If you're a music fan, there's no better source than the Internet. A high-speed connection and a good set of speakers or headphones turn your computer into a digital jukebox. With online music services, you can listen to commercial-free channels or choose from your favorite artists and songs; others allow you to burn songs to a CD or load them on a portable player for mobile listening.

As the list of online music services continues to grow, you will undoubtedly wonder which is best. Unfortunately, there's no easy answer. The right one for you depends on your musical tastes and how you like to listen to music.

How They Work

Music services break down into two basic types: subscription and non-subscription. With non-subscription services, you pay to download individual songs or an entire album. Apple's iTunes Music Store has sold well over a billion songs at US $.99.
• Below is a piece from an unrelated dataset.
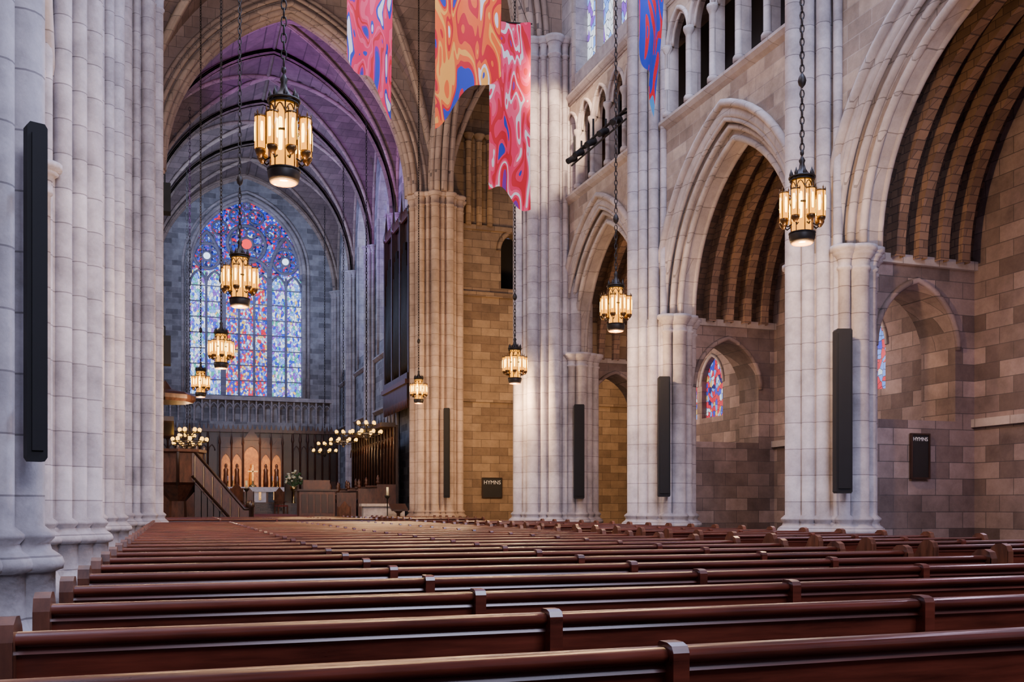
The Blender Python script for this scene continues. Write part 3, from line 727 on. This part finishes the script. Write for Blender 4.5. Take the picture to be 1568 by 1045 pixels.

With subscription services you pay a monthly fee to access libraries of a million or more songs. But you don't actually own the songs. Once you end your subscription, the music stops, unless you've actually purchased individual songs. Most subscription services also charge an additional fee for their "To-Go" service, which let's you load songs on a portable device, like an iPod. When evaluating a service, consider your listening habits.

Perhaps the most important question is whether the service has the music you want. It doesn't matter what it costs if you don't like the tunes. While most services have large libraries, it's quality, not quantity that matters. For instance eMusic specializes in non-mainstream artists--terrific if you like Mingus, but not if you're a Madonna fan.

The good news is that most of the services offer free trials, since you won't really know what's stored in the music vault until after you join. If you don't like the service, be sure to cancel before the trial period is up or you'll be billed for at least a month.

There's nothing to prevent you from using a mix of services--downloading songs from MSN Music and subscribing to Napster for everyday listening. Since most services only require a month-to-month commitment, you can cancel at any time. To choose the right service, it helps to understand a bit about digital music files and copyrights.

Digital Music File Formats

You've probably heard about MP3 files, the digital format that launched the online music revolution in the 1990s. It shrinks the size of audio data while preserving sound quality, so music files can be easily distributed over the Internet. While MP3 remains very popular, two other file formats are hot on its heels.

AAC (Advanced Audio Coding) has improved on MP3 by requiring less data to reproduce the same sound quality. Songs downloaded from Apple's iTunes Music Store are encoded in this format.

WMA (Windows Media Audio) has the same audio quality as MP3 with only half the file size. This means that you can store twice as many songs on your hard drive or portable player than with MP3.

While there are other formats in use, AAC, MP3 and WMA are the big three formats used by digital music services. Your personal computer can probably play songs encoded in any of the formats, but most portable music players cannot. For instance, iPods play MP3 and AAC files, but not WMA files. Bottom line: Your portable player may determine which service you can use.

Try This

Learn more about Digital Rights Management technology.

The Rights Stuff

It took the music industry a long time to embrace the digital music revolution, because it feared losing control of its product. Since the industry makes its money by selling CDs, if people can freely exchange perfect digital copies of songs, well...there goes the profit. To allay this fear, engineers have built technical safeguards into some digital file formats that control duplication and sharing of music. Referred to as Digital Rights Management or DRM, both AAC and WMA files employ DRM technology (MP3 files don't).

This is important because it restricts what you can do with songs you download. For instance, you may be able to burn a song to a CD only a limited number of times.